== Data shown

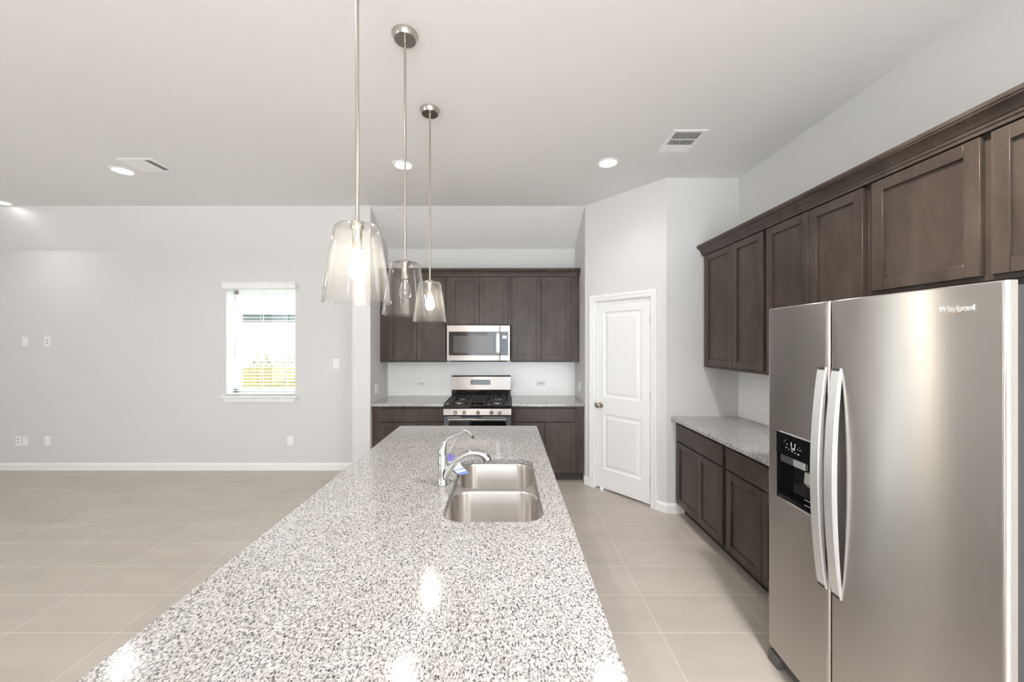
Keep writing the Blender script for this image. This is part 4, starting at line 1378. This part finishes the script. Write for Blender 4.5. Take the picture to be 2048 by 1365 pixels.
# ------------------------------------------------------------------ switches, outlets, plates
def plate(name, label, cat, loc, rot, w, h, kind, group):
    t = thing(name, label, cat, loc, rot, group)
    b = MB(); b.box(-w / 2, w / 2, -0.006, -0.0003, -h / 2, h / 2, 0.0025, 2)
    b.build('cover_plate', PLASTIC, t, local=True)
    if kind in ('outlet', 'outlet_flat'):
        for s in (-1, 1):
            c = (0.0, s * 0.02) if kind == 'outlet' else (s * 0.02, 0.0)
            b = MB(); b.prism([(c[0] + p[0], -0.0065, c[1] + p[1]) for p in rrect(-0.0165, 0.0165, -0.014, 0.014, 0.008, 0, 5)], (0, 0.003, 0))
            f_ = b.build('socket', OFFWHITE, t, local=True)
            b = MB()
            for q in (-0.006, 0.006):
                if kind == 'outlet':
                    b.box(c[0] + q - 0.0012, c[0] + q + 0.0012, -0.0072, -0.006, c[1] - 0.002, c[1] + 0.007)
                else:
                    b.box(c[0] - 0.002, c[0] + 0.007, -0.0072, -0.006, c[1] + q - 0.0012, c[1] + q + 0.0012)
            o = b.build('slots', SLOT, t, local=True, weld=False); o.parent = f_
    elif kind == 'switch':
        b = MB(); b.prism([(-0.0165, -0.0055, -0.033), (-0.0165, -0.0085, -0.033), (-0.0165, -0.0065, 0.0), (-0.0165, -0.0105, 0.033), (-0.0165, -0.0055, 0.033)], (0.033, 0, 0))
        b.build('rocker', PLASTIC, t, local=True)
    elif kind == 'double_switch':
        for s in (-0.023, 0.023):
            b = MB(); b.prism([(s - 0.0165, -0.0055, -0.033), (s - 0.0165, -0.0085, -0.033), (s - 0.0165, -0.0065, 0.0), (s - 0.0165, -0.0105, 0.033), (s - 0.0165, -0.0055, 0.033)], (0.033, 0, 0))
            b.build('rocker', PLASTIC, t, local=True)
    elif kind == 'blank':
        b = MB()
        for s in (-1, 1):
            b.lathe([(0, 0.006), (0.003, 0.006), (0.003, 0.0072), (0, 0.0075)], (0, 0, s * 0.042), 12, 'Y')
        b.build('screws', OFFWHITE, t, local=True)
    return t
G = 'wall plates on the far wall'
plate('light_switch', 'white rocker light switch right of the window', 'light switch', (-2.144, YF, 1.343), 0, 0.082, 0.122, 'switch', G)
plate('wall_outlet', 'white wall outlet low on the wall below the window', 'outlet', (-2.725, YF, 0.375), 0, 0.078, 0.118, 'blank', G)
plate('blank_plate', 'plain white wall plate high on the far wall, left of a receptacle', 'wall plate', (-6.065, YF, 1.625), 0, 0.072, 0.115, 'blank', G)
plate('wall_outlet', 'white receptacle plate high on the far wall left of the window', 'outlet', (-5.785, YF, 1.625), 0, 0.078, 0.118, 'outlet', G)
plate('wall_outlet', 'white outlet low on the far wall, leftmost of three low plates', 'outlet', (-6.148, YF, 0.37), 0, 0.074, 0.118, 'outlet', G)
plate('blank_plate', 'plain white plate touching the leftmost low outlet', 'wall plate', (-6.062, YF, 0.368), 0, 0.074, 0.115, 'blank', G)
plate('blank_plate', 'lone white plate low on the far wall beneath the high receptacle', 'wall plate', (-5.78, YF, 0.37), 0, 0.078, 0.118, 'switch', G)
G = 'outlets and switches in the range alcove'
plate('wall_outlet', 'white sideways outlet in the tile left of the range', 'outlet', (-1.11, YA - 0.0082, 1.072), 0, 0.122, 0.074, 'outlet_flat', G)
plate('wall_outlet', 'white sideways outlet in the tile right of the range', 'outlet', (0.45, YA - 0.0082, 1.077), 0, 0.122, 0.074, 'outlet_flat', G)
plate('light_switch', 'white double switch on the left side wall of the alcove', 'light switch', (XAL, 4.50, 1.060), R(90), 0.116, 0.118, 'double_switch', G)
plate('light_switch', 'white switch on the right side wall of the alcove', 'light switch', (XAR, 4.60, 1.077), R(-90), 0.116, 0.118, 'double_switch', G)
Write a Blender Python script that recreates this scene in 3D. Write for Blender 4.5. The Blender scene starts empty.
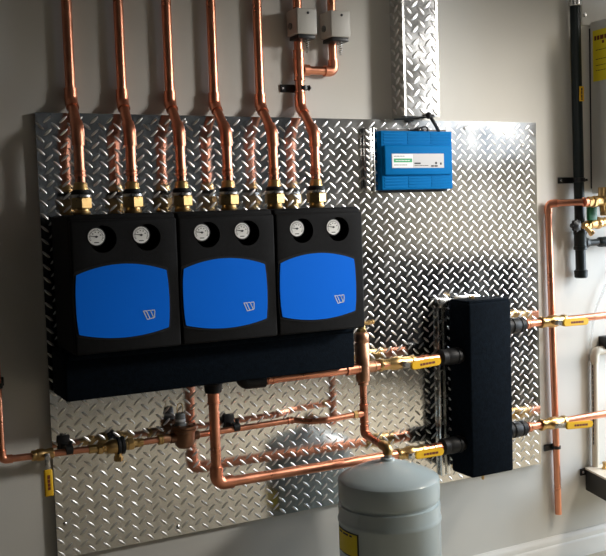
import bpy, bmesh, math, random
from mathutils import Vector, Matrix

random.seed(7)
SC = bpy.context.scene
COL = SC.collection
PI = math.pi

# ------------------------------------------------------------------ camera
F_PX, CX, CY = 925.386, 303.0, 278.0
CAM = Vector((-0.5158, -2.5362, 0.9264))
yaw, pit, rol = 0.4763, -0.069, -0.0328
FWD = Vector((math.sin(yaw) * math.cos(pit), math.cos(yaw) * math.cos(pit), math.sin(pit)))
R0 = FWD.cross(Vector((0, 0, 1))).normalized()
U0 = R0.cross(FWD)
RIGHT = R0 * math.cos(rol) + U0 * math.sin(rol)
UP = -R0 * math.sin(rol) + U0 * math.cos(rol)


def at(x, y, D):
    """the point that stands D metres in front of the plate and reads at pixel x, y of the photograph"""
    d = FWD + RIGHT * ((x - CX) / F_PX) - UP * ((y - CY) / F_PX)
    return CAM + d * ((-D - CAM.y) / d.y)


def V(X, D, Z):
    return Vector((X, -D, Z))


WALL = -0.02           # the wall lies 2 cm behind the plate's face
FLOOR = -0.385
CEIL = 2.05

# ------------------------------------------------------------------ materials
def mat(name, col, rough=0.5, metal=0.0, bump=0.0, bscale=200.0, var=0.0, vscale=8.0, rvar=0.0,
        coat=0.0, trans=0.0, alpha=1.0, spec=0.5, ior=1.45):
    m = bpy.data.materials.new(name)
    m.use_nodes = True
    nt = m.node_tree
    b = nt.nodes['Principled BSDF']
    b.inputs['Base Color'].default_value = (*col, 1)
    b.inputs['Roughness'].default_value = rough
    b.inputs['Metallic'].default_value = metal
    b.inputs['Coat Weight'].default_value = coat
    b.inputs['Coat Roughness'].default_value = 0.12
    b.inputs['Transmission Weight'].default_value = trans
    b.inputs['Alpha'].default_value = alpha
    b.inputs['Specular IOR Level'].default_value = spec
    b.inputs['IOR'].default_value = ior
    tc = nt.nodes.new('ShaderNodeTexCoord')
    if var or rvar:
        n = nt.nodes.new('ShaderNodeTexNoise')
        n.inputs['Scale'].default_value = vscale
        n.inputs['Detail'].default_value = 5
        nt.links.new(tc.outputs['Object'], n.inputs['Vector'])
        if var:
            rp = nt.nodes.new('ShaderNodeValToRGB')
            rp.color_ramp.elements[0].position = 0.3
            rp.color_ramp.elements[1].position = 0.7
            rp.color_ramp.elements[0].color = (*[c * (1 - var) for c in col], 1)
            rp.color_ramp.elements[1].color = (*[min(1, c * (1 + var)) for c in col], 1)
            nt.links.new(n.outputs['Fac'], rp.inputs['Fac'])
            nt.links.new(rp.outputs['Color'], b.inputs['Base Color'])
        if rvar:
            mr = nt.nodes.new('ShaderNodeMapRange')
            mr.inputs['From Min'].default_value = 0.3
            mr.inputs['From Max'].default_value = 0.7
            mr.inputs['To Min'].default_value = max(0.02, rough - rvar)
            mr.inputs['To Max'].default_value = rough + rvar
            nt.links.new(n.outputs['Fac'], mr.inputs['Value'])
            nt.links.new(mr.outputs['Result'], b.inputs['Roughness'])
    if bump:
        n2 = nt.nodes.new('ShaderNodeTexNoise')
        n2.inputs['Scale'].default_value = bscale
        n2.inputs['Detail'].default_value = 3
        nt.links.new(tc.outputs['Object'], n2.inputs['Vector'])
        bp = nt.nodes.new('ShaderNodeBump')
        bp.inputs['Strength'].default_value = bump
        bp.inputs['Distance'].default_value = 0.002
        nt.links.new(n2.outputs['Fac'], bp.inputs['Height'])
        nt.links.new(bp.outputs['Normal'], b.inputs['Normal'])
    return m


M = {
    'wall': mat('wall_paint', (0.62, 0.605, 0.565), 0.75, bump=0.10, bscale=260, var=0.02, vscale=3),
    'trim': mat('trim_paint', (0.72, 0.70, 0.66), 0.45, bump=0.03, bscale=120),
    'floor': mat('concrete_floor', (0.46, 0.41, 0.32), 0.6, bump=0.2, bscale=40, var=0.18, vscale=5),
    'room': mat('room_paint', (0.52, 0.49, 0.42), 0.85, bump=0.05, bscale=120),
    'slate': mat('slate_paint', (0.17, 0.19, 0.22), 0.85, bump=0.05, bscale=120),
    'ceil': mat('ceiling_paint', (0.24, 0.24, 0.235), 0.9, bump=0.05, bscale=120),
    'alu': mat('tread_plate_aluminium', (0.78, 0.79, 0.80), 0.125, 1.0, bump=0.06, bscale=14, rvar=0.05, vscale=9),
    'alu_lug': mat('tread_plate_lozenges', (0.80, 0.80, 0.80), 0.36, 1.0, rvar=0.05, vscale=40),
    'alu_edge': mat('brushed_aluminium', (0.80, 0.80, 0.78), 0.25, 1.0, rvar=0.06, vscale=30),
    'copper': mat('copper', (0.80, 0.34, 0.21), 0.32, 1.0, var=0.10, vscale=14, rvar=0.07),
    'copper_fit': mat('copper_fitting', (0.76, 0.31, 0.19), 0.36, 1.0, var=0.12, vscale=22, rvar=0.08),
    'old_copper': mat('dull_bronze', (0.54, 0.29, 0.18), 0.42, 1.0, var=0.2, vscale=18, rvar=0.08),
    'bronze': mat('brown_bronze', (0.30, 0.16, 0.10), 0.45, 1.0, var=0.2, vscale=18, rvar=0.08),
    'brass': mat('brass', (0.66, 0.44, 0.19), 0.32, 1.0, var=0.10, vscale=25, rvar=0.07),
    'steel': mat('plated_steel', (0.62, 0.62, 0.62), 0.28, 1.0, rvar=0.08, vscale=30),
    'epp': mat('black_foam_shell', (0.0065, 0.0065, 0.0072), 0.75, spec=.2, bump=0.35, bscale=420, var=0.2, vscale=120),
    'navy': mat('blue_black_foam', (0.0028, 0.0055, 0.0095), 0.85, spec=.06, bump=0.35, bscale=260, var=0.35, vscale=90),
    'black': mat('black_plastic', (0.008, 0.008, 0.009), 0.4),
    'rubber': mat('black_rubber', (0.010, 0.010, 0.011), 0.5, spec=.3, bump=0.1, bscale=300),
    'recess': mat('black_recess', (0.004, 0.004, 0.005), 0.8),
    'blue': mat('blue_panel', (0.001, 0.175, 0.93), 0.5, spec=.12, bump=0.03, bscale=500),
    'ctrl': mat('blue_enclosure', (0.0005, 0.155, 0.44), 0.6, spec=.06, bump=0.03, bscale=400),
    'white': mat('white_print', (0.82, 0.83, 0.84), 0.5),
    'grey_label': mat('grey_label', (0.56, 0.56, 0.57), 0.5),
    'green': mat('green_print', (0.02, 0.36, 0.13), 0.5),
    'green_lever': mat('green_plastic_lever', (0.008, 0.13, 0.045), 0.45),
    'ink': mat('dark_ink', (0.03, 0.03, 0.035), 0.6),
    'dial': mat('dial_face', (0.90, 0.90, 0.88), 0.35),
    'yellow': mat('yellow_vinyl', (0.80, 0.46, 0.015), 0.4, bump=0.05, bscale=200),
    'ylabel': mat('yellow_label', (0.85, 0.68, 0.02), 0.5),
    'red_ink': mat('brown_red_ink', (0.16, 0.03, 0.01), 0.6),
    'tank': mat('grey_enamel', (0.45, 0.53, 0.55), 0.27, bump=0.03, bscale=60, coat=0.25),
    'act': mat('beige_steel_cover', (0.50, 0.475, 0.43), 0.45, bump=0.04, bscale=200),
    'heater': mat('grey_heater_casing', (0.60, 0.59, 0.56), 0.4, bump=0.03, bscale=150),
    'drain': mat('dark_pvc', (0.011, 0.017, 0.018), 0.4, spec=.3, bump=0.04, bscale=120),
    'pvc': mat('white_pvc', (0.66, 0.61, 0.51), 0.35),
    'vinyl': mat('clear_vinyl', (0.75, 0.80, 0.85), 0.15, alpha=0.22),
    'cap': mat('grey_cap', (0.16, 0.17, 0.17), 0.45),
    'glass': mat('window_glass', (1, 1, 1), 0.0, trans=1.0, ior=1.02),
    'dark': mat('dark_panel_paint', (0.012, 0.014, 0.018), 0.4),  # only for the added panel that darkens the plate's reflections
}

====

Aim of the exercise:
Only lines holding the string "script" are wanted; gather each one from the entries above.

Answer to this task:
Keep writing the Blender script for this image. This is part 4, starting at line 1378. This part finishes the script. Write for Blender 4.5. Take the picture to be 2048 by 1365 pixels.
Write a Blender Python script that recreates this scene in 3D. Write for Blender 4.5. The Blender scene starts empty.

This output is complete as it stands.